-- START --

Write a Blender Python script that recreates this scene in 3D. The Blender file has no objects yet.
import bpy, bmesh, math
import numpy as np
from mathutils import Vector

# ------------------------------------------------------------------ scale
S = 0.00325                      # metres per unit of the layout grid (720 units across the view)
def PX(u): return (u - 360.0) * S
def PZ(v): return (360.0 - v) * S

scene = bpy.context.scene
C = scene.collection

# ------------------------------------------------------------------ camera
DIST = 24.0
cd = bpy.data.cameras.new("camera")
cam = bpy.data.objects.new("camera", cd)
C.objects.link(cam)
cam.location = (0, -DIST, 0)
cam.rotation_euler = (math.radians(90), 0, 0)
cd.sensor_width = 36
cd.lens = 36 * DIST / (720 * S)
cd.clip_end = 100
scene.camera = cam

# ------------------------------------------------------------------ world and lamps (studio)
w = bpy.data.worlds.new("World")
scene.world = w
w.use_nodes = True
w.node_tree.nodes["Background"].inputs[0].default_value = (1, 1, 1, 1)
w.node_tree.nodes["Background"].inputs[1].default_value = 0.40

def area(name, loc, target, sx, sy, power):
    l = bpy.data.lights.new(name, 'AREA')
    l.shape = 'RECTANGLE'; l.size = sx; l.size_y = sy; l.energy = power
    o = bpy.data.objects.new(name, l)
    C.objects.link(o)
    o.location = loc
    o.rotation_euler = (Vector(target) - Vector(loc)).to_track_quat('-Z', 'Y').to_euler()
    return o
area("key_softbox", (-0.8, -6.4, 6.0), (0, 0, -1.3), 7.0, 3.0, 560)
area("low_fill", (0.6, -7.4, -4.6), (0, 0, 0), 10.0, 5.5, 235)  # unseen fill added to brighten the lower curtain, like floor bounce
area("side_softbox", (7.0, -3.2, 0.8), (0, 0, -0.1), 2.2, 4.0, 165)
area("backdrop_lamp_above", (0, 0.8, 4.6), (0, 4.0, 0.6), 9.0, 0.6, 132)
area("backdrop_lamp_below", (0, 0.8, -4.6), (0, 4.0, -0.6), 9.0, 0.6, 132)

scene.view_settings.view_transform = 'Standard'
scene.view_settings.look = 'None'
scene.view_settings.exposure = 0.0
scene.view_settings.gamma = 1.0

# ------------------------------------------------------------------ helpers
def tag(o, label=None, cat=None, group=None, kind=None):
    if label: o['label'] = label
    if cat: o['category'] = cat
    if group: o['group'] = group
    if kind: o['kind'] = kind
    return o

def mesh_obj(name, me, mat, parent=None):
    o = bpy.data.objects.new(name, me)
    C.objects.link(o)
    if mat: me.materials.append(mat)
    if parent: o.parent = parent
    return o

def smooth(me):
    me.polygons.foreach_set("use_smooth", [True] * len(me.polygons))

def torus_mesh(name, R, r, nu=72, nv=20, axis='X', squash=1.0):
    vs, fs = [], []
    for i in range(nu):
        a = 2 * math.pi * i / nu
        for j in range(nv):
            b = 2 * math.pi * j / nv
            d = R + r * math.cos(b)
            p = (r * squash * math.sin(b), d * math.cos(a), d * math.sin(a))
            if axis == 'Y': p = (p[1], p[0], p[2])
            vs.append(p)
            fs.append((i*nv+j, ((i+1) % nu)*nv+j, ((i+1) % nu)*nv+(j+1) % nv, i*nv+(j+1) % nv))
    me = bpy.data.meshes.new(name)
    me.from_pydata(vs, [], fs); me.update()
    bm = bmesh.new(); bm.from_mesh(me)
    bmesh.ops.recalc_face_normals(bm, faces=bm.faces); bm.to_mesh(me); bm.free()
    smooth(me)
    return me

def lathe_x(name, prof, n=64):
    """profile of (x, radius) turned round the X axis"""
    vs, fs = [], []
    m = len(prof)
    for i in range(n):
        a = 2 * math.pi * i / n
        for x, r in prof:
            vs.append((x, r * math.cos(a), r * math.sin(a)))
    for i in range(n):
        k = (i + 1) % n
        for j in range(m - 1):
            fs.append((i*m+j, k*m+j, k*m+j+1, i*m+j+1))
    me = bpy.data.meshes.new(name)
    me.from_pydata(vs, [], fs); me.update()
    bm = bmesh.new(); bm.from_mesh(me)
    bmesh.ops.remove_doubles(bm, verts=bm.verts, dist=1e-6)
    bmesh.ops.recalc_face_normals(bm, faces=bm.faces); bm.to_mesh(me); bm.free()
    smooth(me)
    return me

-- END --

* **Task instructions**:
Can you write out the lines above, from the first one through the one containing "C = scene.collection", exactly as they appear and nothing more?

* **Answer for the task**:
Write a Blender Python script that recreates this scene in 3D. The Blender file has no objects yet.
import bpy, bmesh, math
import numpy as np
from mathutils import Vector

# ------------------------------------------------------------------ scale
S = 0.00325                      # metres per unit of the layout grid (720 units across the view)
def PX(u): return (u - 360.0) * S
def PZ(v): return (360.0 - v) * S

scene = bpy.context.scene
C = scene.collection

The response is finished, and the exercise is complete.